Supplied material:
- - - - - - -

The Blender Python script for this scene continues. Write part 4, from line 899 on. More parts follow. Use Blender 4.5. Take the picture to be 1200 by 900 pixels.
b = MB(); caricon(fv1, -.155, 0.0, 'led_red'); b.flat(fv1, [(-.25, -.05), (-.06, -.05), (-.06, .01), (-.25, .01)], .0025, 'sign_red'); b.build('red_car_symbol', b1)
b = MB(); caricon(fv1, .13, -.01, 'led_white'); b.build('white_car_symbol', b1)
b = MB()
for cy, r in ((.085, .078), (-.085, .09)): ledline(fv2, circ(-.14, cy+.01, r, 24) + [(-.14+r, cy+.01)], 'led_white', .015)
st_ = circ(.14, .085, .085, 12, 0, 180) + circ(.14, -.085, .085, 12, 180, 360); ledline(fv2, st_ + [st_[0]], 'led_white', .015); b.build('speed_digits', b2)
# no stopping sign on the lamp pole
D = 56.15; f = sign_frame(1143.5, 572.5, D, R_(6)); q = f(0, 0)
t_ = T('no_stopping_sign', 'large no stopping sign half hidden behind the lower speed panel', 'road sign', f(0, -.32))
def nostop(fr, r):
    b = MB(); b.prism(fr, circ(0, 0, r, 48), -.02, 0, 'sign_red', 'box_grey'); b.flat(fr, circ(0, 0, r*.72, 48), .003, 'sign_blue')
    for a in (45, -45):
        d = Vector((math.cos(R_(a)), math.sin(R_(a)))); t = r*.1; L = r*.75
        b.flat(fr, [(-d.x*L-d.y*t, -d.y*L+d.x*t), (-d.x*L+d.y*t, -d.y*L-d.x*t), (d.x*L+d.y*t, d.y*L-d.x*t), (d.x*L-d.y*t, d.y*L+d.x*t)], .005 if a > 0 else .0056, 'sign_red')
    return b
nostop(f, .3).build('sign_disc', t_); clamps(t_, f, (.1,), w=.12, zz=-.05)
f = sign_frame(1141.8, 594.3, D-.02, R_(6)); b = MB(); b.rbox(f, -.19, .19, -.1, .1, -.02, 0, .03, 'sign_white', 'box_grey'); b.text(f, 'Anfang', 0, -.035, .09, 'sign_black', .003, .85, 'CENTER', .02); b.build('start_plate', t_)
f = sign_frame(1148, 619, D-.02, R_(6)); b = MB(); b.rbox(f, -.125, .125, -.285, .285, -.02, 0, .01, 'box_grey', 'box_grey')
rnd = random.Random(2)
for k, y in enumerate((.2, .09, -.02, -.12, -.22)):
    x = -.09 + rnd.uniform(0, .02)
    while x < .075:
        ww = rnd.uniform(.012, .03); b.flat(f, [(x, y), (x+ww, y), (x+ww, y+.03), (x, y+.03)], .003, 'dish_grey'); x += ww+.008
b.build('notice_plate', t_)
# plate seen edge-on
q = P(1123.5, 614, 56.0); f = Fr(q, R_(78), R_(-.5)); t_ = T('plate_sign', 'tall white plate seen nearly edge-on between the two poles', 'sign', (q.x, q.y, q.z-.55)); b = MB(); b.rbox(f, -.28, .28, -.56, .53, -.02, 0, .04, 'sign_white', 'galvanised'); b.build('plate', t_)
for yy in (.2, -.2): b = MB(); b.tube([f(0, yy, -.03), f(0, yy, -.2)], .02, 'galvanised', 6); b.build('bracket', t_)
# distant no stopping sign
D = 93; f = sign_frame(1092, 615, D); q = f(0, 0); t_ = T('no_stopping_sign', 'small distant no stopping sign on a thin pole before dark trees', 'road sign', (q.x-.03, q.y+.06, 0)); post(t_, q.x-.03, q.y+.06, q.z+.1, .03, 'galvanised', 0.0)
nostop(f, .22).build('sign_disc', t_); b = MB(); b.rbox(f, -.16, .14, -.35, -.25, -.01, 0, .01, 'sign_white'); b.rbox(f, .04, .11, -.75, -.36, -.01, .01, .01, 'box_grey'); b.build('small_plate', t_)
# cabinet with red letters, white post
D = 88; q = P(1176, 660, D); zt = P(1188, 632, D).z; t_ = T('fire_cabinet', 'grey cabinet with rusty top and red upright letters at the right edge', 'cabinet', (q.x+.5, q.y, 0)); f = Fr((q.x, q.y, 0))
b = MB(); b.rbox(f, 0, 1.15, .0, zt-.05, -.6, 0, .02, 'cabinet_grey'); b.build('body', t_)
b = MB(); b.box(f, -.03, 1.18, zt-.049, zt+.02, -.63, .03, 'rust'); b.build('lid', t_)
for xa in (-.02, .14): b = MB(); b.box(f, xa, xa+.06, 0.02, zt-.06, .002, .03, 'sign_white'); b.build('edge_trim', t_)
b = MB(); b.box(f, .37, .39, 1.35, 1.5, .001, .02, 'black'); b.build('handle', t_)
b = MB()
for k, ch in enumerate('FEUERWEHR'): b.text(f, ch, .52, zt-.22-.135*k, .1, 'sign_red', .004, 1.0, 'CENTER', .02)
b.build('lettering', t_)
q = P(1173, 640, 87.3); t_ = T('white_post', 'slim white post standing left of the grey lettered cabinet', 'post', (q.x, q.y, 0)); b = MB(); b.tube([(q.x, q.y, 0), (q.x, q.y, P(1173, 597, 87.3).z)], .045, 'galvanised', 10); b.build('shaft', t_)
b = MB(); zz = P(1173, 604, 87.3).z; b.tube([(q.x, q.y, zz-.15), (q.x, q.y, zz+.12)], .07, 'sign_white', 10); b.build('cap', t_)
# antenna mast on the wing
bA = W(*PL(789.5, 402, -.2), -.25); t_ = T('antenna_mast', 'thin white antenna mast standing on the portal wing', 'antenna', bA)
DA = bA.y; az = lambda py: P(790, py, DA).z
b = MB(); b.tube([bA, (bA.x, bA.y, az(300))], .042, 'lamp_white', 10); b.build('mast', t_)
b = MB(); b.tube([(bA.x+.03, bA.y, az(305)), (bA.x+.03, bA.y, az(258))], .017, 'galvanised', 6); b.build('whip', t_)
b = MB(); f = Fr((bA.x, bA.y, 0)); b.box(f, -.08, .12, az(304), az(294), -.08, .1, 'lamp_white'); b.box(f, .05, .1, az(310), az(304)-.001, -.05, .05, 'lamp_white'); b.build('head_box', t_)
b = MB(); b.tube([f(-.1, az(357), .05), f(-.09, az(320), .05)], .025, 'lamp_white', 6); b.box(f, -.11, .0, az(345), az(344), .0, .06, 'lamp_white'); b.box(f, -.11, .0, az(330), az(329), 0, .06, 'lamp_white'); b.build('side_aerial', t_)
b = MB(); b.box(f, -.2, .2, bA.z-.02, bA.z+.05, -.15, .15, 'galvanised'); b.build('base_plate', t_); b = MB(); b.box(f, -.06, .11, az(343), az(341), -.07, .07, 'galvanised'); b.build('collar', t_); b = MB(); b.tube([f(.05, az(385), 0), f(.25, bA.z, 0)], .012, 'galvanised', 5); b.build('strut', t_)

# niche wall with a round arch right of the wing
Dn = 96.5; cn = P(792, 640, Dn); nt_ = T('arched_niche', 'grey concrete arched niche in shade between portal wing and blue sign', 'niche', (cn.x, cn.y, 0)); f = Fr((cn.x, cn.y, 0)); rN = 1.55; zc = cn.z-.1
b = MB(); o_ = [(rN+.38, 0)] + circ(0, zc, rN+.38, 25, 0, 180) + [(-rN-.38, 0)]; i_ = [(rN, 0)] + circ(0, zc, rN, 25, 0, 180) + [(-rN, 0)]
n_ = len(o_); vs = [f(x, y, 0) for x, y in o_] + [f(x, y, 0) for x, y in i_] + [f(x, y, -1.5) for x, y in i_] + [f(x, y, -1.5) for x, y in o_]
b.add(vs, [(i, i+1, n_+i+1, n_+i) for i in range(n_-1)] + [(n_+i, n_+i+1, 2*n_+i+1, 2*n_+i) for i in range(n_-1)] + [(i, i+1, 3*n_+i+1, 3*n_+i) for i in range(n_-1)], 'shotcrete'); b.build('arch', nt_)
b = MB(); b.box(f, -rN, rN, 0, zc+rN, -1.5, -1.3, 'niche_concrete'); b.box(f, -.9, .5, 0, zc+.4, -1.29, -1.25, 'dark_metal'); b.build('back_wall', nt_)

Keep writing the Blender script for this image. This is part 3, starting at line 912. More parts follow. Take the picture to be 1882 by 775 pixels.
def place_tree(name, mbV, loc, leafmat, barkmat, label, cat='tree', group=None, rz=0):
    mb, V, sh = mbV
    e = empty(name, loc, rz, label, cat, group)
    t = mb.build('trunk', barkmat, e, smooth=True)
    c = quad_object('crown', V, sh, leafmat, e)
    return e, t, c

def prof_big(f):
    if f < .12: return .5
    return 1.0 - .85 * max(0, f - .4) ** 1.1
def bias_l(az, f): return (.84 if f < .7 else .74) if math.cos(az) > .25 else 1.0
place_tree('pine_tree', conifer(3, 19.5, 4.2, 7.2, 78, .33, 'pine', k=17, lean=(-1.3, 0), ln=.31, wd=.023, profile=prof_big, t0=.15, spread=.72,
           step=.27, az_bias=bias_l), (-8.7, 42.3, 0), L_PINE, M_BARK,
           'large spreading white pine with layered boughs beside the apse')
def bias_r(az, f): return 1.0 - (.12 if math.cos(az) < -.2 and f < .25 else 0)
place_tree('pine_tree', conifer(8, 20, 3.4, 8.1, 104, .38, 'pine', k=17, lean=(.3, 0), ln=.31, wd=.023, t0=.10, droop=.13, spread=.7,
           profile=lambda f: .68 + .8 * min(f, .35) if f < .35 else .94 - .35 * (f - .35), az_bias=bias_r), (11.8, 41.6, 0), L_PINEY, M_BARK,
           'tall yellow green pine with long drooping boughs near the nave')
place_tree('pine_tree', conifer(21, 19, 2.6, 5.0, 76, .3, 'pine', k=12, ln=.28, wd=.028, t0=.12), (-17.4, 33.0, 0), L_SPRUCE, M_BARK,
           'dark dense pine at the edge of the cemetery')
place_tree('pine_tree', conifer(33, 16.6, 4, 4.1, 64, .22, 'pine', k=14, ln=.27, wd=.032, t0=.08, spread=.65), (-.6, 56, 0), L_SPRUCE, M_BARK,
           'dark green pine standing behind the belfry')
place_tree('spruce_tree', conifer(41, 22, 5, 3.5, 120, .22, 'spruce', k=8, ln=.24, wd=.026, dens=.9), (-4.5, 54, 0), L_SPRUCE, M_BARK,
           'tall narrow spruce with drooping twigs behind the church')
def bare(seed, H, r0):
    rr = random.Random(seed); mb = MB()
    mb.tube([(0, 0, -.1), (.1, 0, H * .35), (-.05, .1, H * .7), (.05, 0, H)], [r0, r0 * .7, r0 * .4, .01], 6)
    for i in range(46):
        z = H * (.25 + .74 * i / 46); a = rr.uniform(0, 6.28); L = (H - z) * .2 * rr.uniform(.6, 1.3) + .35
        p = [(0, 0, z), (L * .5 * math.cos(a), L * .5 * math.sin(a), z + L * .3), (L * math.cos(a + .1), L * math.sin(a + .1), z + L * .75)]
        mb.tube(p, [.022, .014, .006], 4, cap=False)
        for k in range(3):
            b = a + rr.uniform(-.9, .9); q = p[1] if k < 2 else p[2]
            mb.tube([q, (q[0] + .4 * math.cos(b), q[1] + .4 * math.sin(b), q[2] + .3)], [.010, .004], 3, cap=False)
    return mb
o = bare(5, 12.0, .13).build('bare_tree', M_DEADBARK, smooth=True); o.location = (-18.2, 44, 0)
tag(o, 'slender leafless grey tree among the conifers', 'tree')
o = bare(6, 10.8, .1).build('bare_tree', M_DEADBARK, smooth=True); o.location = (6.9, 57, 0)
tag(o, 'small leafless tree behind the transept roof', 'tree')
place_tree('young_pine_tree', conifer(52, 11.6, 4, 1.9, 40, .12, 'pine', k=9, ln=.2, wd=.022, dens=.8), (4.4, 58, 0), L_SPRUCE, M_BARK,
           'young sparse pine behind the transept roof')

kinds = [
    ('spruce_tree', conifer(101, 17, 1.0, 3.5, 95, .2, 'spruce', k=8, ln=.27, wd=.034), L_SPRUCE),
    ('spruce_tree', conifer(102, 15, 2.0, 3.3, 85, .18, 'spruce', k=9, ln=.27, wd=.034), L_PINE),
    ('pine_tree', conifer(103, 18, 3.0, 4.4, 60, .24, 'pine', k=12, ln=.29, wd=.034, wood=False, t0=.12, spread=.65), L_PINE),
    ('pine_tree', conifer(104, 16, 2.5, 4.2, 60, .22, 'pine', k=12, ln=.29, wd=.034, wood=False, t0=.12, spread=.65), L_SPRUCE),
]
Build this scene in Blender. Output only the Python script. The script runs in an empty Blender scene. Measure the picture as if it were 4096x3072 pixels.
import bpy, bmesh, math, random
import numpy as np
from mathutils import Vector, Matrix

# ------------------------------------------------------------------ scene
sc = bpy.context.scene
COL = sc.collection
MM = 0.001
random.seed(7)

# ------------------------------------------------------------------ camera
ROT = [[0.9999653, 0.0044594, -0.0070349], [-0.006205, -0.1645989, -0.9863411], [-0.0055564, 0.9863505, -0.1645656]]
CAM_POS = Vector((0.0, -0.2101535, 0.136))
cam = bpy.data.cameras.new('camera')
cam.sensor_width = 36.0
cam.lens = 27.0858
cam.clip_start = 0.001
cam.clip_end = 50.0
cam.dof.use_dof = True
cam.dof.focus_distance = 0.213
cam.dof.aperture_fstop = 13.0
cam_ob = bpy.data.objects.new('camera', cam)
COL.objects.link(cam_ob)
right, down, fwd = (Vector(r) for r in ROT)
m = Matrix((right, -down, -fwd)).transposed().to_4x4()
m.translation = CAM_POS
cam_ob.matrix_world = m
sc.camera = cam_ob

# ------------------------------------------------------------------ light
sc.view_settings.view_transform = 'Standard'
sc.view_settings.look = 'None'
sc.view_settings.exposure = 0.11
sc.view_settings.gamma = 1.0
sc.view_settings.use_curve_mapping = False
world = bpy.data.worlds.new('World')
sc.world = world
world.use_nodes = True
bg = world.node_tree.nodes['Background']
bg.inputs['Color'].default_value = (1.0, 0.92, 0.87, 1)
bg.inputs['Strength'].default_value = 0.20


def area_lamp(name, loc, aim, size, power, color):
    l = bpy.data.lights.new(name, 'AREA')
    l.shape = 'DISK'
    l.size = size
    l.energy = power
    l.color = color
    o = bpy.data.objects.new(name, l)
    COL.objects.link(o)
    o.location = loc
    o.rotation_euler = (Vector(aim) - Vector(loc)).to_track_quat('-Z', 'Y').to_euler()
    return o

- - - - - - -

Exercise task: Repeat, exactly as they stand above, the lines from the line with "Build this scene" to the line with "sc.camera = cam_ob", both lines included.

Exercise output:
Build this scene in Blender. Output only the Python script. The script runs in an empty Blender scene. Measure the picture as if it were 4096x3072 pixels.
import bpy, bmesh, math, random
import numpy as np
from mathutils import Vector, Matrix

# ------------------------------------------------------------------ scene
sc = bpy.context.scene
COL = sc.collection
MM = 0.001
random.seed(7)

# ------------------------------------------------------------------ camera
ROT = [[0.9999653, 0.0044594, -0.0070349], [-0.006205, -0.1645989, -0.9863411], [-0.0055564, 0.9863505, -0.1645656]]
CAM_POS = Vector((0.0, -0.2101535, 0.136))
cam = bpy.data.cameras.new('camera')
cam.sensor_width = 36.0
cam.lens = 27.0858
cam.clip_start = 0.001
cam.clip_end = 50.0
cam.dof.use_dof = True
cam.dof.focus_distance = 0.213
cam.dof.aperture_fstop = 13.0
cam_ob = bpy.data.objects.new('camera', cam)
COL.objects.link(cam_ob)
right, down, fwd = (Vector(r) for r in ROT)
m = Matrix((right, -down, -fwd)).transposed().to_4x4()
m.translation = CAM_POS
cam_ob.matrix_world = m
sc.camera = cam_ob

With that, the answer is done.